EXERCISE AIM: Locate the word "wood" in the material, then show every line that holds it.

SUPPLIED DATA:
.....

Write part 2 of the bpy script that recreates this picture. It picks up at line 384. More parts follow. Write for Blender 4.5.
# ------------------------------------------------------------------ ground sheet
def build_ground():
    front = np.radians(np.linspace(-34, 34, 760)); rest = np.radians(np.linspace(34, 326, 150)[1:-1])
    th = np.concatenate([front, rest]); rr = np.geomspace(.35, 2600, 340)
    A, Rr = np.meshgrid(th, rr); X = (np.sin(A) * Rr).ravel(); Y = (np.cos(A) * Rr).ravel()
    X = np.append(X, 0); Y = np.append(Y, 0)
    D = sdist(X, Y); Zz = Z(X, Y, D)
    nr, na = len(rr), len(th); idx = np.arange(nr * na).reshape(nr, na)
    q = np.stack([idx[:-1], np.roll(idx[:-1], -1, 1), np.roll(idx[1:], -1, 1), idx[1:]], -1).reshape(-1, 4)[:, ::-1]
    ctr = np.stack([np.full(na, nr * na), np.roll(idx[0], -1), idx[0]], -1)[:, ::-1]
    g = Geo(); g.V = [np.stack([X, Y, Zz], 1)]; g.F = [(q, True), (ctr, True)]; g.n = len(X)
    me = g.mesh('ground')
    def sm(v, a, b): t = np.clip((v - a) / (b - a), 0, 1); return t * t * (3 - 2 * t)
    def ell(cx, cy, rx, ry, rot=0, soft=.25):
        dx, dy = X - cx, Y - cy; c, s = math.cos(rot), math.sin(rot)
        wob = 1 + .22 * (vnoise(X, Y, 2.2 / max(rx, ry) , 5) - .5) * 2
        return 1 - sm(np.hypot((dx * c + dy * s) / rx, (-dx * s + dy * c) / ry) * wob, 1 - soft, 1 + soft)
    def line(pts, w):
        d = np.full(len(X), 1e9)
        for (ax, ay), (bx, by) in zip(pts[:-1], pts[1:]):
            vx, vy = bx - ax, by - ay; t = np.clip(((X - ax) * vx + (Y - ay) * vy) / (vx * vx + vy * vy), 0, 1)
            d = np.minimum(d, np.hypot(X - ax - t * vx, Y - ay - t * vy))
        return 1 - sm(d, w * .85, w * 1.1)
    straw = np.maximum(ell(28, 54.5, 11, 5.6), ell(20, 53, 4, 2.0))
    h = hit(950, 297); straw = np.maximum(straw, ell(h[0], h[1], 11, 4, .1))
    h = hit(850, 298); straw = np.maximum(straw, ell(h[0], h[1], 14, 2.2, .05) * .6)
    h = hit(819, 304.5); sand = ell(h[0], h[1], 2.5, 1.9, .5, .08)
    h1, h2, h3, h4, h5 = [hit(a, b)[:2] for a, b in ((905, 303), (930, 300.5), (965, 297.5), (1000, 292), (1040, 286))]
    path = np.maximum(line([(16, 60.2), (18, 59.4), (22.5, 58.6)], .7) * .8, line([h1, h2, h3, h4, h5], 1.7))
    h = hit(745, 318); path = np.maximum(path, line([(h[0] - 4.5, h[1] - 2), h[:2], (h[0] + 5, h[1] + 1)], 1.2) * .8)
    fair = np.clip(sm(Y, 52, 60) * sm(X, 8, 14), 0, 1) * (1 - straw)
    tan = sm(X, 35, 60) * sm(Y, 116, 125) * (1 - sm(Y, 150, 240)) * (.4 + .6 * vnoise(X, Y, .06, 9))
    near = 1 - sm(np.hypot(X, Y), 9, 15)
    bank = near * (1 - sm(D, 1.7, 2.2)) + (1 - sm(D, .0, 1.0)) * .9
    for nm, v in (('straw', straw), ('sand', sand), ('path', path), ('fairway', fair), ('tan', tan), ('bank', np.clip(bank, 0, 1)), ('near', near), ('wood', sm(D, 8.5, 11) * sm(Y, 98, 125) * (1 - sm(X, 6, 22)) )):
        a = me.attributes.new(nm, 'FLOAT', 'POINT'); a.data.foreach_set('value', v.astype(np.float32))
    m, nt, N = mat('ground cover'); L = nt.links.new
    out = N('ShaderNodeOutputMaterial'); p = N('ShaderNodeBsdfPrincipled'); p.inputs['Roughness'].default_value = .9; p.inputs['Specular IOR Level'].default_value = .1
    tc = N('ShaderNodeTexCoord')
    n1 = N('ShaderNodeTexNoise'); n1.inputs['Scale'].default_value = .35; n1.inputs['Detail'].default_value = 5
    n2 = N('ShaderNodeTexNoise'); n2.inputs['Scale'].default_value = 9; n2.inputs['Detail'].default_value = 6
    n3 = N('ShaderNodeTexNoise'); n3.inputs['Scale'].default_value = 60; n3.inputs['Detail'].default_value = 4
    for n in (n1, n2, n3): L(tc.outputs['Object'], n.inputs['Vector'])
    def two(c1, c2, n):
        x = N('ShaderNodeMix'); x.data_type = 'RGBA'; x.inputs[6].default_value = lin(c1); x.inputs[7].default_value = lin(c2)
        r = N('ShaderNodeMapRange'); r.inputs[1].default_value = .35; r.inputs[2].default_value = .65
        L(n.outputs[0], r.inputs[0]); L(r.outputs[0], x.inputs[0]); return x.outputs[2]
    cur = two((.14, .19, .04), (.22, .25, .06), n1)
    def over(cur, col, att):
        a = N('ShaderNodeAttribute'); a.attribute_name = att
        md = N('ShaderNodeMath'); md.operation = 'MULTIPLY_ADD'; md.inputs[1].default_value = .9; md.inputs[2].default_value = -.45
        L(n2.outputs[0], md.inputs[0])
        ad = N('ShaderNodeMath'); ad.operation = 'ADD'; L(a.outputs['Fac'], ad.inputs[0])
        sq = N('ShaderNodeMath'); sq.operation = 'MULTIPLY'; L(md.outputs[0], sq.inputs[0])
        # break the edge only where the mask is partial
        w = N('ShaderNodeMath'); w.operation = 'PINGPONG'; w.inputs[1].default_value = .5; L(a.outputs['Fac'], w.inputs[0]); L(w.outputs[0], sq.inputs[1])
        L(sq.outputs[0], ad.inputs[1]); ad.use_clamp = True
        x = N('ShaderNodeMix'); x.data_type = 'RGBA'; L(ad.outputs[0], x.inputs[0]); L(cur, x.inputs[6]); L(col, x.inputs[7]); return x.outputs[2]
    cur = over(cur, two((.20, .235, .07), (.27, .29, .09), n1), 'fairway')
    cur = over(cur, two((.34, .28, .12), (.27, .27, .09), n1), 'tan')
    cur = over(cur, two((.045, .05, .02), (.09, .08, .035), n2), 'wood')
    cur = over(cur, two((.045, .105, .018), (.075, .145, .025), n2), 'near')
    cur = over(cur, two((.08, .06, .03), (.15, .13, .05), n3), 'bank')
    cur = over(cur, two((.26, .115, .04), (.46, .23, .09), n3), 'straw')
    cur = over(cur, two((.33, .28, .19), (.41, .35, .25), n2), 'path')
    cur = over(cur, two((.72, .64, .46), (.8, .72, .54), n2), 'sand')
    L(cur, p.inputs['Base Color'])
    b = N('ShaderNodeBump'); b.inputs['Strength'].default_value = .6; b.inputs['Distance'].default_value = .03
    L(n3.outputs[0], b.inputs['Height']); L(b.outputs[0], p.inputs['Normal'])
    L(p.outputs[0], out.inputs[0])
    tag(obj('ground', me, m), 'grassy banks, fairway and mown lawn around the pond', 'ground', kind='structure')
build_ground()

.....

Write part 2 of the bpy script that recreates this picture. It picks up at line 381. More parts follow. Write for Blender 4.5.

.....

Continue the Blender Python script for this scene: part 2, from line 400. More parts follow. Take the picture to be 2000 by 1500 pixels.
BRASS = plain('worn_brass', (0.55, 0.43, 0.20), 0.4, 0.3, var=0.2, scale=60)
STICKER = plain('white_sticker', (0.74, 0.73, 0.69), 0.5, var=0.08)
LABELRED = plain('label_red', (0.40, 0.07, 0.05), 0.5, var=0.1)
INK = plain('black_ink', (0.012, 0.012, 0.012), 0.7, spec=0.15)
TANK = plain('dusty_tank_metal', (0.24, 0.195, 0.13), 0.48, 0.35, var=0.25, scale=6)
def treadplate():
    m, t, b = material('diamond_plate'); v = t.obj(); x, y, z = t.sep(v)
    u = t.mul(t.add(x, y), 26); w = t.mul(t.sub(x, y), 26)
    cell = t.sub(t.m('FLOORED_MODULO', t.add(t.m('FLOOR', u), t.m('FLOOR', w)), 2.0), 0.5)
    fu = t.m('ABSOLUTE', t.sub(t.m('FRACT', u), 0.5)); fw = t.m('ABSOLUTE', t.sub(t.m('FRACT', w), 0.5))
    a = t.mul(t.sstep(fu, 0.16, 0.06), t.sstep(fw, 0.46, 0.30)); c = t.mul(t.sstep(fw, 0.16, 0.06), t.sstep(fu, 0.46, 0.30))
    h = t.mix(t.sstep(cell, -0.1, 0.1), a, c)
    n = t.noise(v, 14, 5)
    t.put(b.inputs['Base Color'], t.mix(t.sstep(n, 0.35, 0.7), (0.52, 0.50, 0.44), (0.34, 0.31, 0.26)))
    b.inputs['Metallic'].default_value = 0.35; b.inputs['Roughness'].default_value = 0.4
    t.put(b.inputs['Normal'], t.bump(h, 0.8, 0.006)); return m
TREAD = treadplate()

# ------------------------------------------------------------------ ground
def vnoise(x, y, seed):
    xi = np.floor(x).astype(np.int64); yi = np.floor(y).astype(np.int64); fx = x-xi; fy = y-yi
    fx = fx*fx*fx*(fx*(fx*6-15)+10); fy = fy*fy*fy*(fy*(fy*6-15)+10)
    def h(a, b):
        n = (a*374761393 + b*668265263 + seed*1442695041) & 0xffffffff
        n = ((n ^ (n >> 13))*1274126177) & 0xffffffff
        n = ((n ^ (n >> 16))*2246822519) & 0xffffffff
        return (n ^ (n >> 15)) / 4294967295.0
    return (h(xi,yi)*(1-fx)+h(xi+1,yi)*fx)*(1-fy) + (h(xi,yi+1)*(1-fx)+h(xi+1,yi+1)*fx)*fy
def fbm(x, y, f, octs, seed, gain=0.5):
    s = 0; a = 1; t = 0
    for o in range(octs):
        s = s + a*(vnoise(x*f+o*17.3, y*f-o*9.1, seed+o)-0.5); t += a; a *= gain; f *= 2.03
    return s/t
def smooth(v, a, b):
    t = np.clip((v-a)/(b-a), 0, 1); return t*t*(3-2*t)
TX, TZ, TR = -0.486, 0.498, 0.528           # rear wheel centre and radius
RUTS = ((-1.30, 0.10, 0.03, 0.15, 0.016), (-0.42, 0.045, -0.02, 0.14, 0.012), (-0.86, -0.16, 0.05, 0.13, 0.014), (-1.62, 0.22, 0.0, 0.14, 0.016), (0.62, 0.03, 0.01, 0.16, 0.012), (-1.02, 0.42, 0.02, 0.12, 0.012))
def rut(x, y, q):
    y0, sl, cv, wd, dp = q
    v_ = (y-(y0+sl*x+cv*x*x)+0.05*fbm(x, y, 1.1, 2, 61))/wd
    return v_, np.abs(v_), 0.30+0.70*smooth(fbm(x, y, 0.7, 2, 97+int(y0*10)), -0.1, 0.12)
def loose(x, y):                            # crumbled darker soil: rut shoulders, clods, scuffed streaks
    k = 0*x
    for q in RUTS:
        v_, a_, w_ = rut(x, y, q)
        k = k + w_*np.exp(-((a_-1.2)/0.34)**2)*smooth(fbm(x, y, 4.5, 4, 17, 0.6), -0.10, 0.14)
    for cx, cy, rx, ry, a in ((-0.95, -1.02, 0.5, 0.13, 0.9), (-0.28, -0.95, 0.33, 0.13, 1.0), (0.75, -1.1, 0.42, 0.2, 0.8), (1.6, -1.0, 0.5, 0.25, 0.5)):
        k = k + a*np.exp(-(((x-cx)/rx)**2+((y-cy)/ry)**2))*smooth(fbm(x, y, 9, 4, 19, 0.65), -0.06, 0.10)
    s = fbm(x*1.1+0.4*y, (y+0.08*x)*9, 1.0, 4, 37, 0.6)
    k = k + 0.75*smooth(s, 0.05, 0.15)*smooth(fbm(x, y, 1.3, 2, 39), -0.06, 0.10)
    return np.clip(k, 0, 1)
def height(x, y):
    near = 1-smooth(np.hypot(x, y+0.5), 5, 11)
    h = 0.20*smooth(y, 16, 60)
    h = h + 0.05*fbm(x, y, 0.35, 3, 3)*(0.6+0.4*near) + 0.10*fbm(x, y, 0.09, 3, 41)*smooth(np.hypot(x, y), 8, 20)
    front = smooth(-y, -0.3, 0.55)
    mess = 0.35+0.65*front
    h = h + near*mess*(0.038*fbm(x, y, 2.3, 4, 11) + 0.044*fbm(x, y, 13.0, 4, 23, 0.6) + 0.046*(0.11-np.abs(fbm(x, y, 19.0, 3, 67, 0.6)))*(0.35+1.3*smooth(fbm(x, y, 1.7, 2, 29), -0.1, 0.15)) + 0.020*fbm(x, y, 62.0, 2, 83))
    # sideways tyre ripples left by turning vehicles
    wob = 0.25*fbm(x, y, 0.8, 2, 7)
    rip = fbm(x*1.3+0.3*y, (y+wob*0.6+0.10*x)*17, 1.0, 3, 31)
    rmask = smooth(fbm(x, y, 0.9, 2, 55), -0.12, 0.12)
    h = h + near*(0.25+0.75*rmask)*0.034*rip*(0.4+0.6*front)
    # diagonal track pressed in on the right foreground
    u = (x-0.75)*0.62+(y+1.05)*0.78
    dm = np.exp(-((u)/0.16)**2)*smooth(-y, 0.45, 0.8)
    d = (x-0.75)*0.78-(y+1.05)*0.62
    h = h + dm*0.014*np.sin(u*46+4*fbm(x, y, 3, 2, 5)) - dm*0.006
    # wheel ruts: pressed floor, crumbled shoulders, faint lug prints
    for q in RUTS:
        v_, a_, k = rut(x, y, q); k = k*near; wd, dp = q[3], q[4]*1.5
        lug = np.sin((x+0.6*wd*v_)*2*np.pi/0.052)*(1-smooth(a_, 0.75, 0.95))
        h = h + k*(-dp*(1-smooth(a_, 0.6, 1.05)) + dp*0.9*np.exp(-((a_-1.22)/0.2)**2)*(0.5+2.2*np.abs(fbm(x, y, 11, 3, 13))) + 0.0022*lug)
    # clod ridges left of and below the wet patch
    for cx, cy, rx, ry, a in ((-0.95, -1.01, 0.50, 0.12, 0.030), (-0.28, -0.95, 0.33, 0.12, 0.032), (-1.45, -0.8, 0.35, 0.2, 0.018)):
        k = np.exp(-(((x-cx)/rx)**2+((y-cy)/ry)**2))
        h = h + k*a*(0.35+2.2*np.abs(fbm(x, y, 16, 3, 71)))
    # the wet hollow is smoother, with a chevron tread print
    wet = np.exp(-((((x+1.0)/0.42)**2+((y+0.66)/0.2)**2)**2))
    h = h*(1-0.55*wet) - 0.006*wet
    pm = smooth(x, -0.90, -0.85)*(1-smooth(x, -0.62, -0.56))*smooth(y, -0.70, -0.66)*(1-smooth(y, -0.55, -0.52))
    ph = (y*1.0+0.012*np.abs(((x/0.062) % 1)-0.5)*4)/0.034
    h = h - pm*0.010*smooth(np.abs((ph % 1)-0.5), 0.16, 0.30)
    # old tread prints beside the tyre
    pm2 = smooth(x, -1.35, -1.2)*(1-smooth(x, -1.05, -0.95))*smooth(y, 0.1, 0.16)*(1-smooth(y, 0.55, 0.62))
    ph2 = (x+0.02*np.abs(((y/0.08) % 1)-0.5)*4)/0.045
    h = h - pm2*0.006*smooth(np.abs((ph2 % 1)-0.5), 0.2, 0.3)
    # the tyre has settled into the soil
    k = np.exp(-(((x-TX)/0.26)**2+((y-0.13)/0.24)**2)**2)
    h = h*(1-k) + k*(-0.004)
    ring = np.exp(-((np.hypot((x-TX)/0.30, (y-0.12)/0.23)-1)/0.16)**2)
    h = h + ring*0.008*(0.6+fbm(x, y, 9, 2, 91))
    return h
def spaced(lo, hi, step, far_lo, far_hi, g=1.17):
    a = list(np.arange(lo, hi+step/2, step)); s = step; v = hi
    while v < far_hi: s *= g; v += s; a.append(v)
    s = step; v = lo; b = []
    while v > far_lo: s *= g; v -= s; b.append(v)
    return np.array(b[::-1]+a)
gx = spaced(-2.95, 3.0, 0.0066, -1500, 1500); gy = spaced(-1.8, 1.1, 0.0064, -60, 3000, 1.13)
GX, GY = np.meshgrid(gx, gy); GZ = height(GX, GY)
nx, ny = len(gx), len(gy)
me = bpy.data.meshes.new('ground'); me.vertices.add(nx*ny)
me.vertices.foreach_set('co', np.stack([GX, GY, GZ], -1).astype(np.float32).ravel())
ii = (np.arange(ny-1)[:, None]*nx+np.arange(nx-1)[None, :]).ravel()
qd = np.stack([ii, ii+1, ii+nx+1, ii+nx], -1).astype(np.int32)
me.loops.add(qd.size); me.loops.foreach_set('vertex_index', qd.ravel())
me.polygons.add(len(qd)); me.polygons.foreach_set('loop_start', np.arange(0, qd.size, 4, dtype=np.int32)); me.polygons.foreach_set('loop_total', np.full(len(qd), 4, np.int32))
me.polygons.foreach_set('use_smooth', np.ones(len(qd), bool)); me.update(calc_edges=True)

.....

REPLY:
    for nm, v in (('straw', straw), ('sand', sand), ('path', path), ('fairway', fair), ('tan', tan), ('bank', np.clip(bank, 0, 1)), ('near', near), ('wood', sm(D, 8.5, 11) * sm(Y, 98, 125) * (1 - sm(X, 6, 22)) )):
    cur = over(cur, two((.045, .05, .02), (.09, .08, .035), n2), 'wood')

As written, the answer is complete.